City officials have not pinpointed the cause of the building's dramatic failure, but they said they will evaluate whether it was an isolated incident or one that indicates a widespread problem.

They also said they will examine whether old wood-frame buildings should be required to meet more stringent standards, as is now required of unreinforced masonry buildings.

Brian Heller, whose company built the apartment building that collapsed, said the building was constructed according to existing codes then and with "every earthquake device that was required . . . and I think that included plywood."

"It's just awful," he said of the collapse. "I really have no idea what happened."

In a published report, the building's designer also said that he was at a loss to explain the collapse, but speculated that a violent upward thrust from the quake was to blame. "I feel terrible. . . . As far as I'm concerned, there's no way to attach blame to anybody," he said.

When construction got under way in 1972, the 163-unit Northridge Meadows Apartments met existing codes, officials said Tuesday. Experts said the three-story wood-frame complex relied only on its exterior stucco and interior walls to withstand lateral shaking from an earthquake.

"What struck me more than anything else was that the building used stucco and plaster or drywall inside, which provided the lateral resistance," said Richard Renous, senior structural engineer with the state Office of Emergency Services, after visiting the collapsed building.

"I didn't see any plywood," Renous said. "There may not be any plywood in that building at all."

Bob Harder, manager of the city building department's office in Van Nuys, said: "The preliminary report (on the building) is that there was no plywood." But Harder said he was unable to locate architectural drawings.

The code, he said, now requires 50% more lateral strength in walls, resulting in "extra use of plywood throughout most buildings. . . . You can't build a three-story building without plywood."

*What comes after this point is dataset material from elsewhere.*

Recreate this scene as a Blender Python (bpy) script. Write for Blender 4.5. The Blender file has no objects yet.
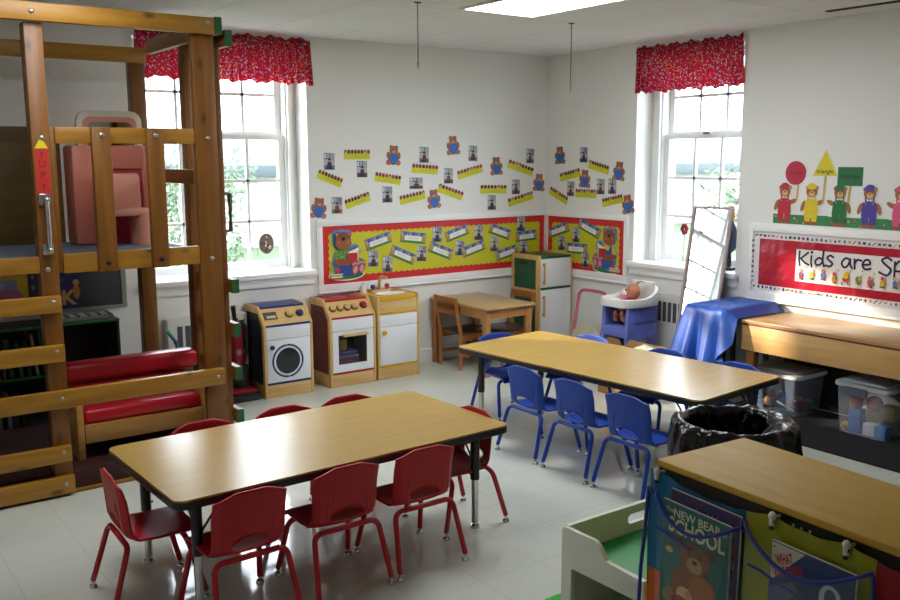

The building's architect, Morris Brown of Lompoc, told Newsday that the building was designed to conform to the codes in force at the time and recollected that plywood was required. But he said that even the most stringent codes and modern construction techniques cannot protect a building hit by the full force of an earthquake.

"There's no such thing as earthquake-proofing them, only making them earthquake resistant," Brown said. "If you're on an epicenter, who knows what will happen?"

City officials say that although most apartment buildings survived Monday's 6.6. temblor, the collapse of the Northridge Meadows apartments underscored the need to evaluate whether older buildings should be upgraded to meet modern earthquake standards.

"The codes are totally inadequate," said City Councilman Hal Bernson, whose district suffered the brunt of Monday's damage. "Maybe we can save some people in the next one."

Councilman Richard Alarcon separately introduced a motion Tuesday directing building officials to assess any damage across the city that may have resulted from code violations and recommend ways to prevent it.

Building officials said that inspecting all apartment buildings built before 1973 would be a massive undertaking. Requiring owners to add plywood would be costly, they said, because walls would have to be opened.

Officials said they will not immediately investigate why the Northridge complex collapsed.

"That's a forensic problem," said Nick DelliQuadri, senior structural engineer for the city of Los Angeles building department. "Right now we're trying to sort out what other buildings are ready to fall down."

He said inspectors Tuesday morning ordered evacuation of six or seven buildings in the Northridge area, but he declined to describe them or identify them by address.

Renous cautioned that only a detailed investigation will determine the exact cause of collapse of Northridge Meadows. Soil condition may have been a factor in the building's failure, he said.

He pointed out that the vast majority of similar structures did not collapse. "There are lots of three-story buildings built about the same time, probably built the same way, and they did not fail," he said.

A similar building next-door to the Northridge Meadows complex, built about the same time by the same developer and architect, remained standing after the earthquake, though it was damaged by severe cracking.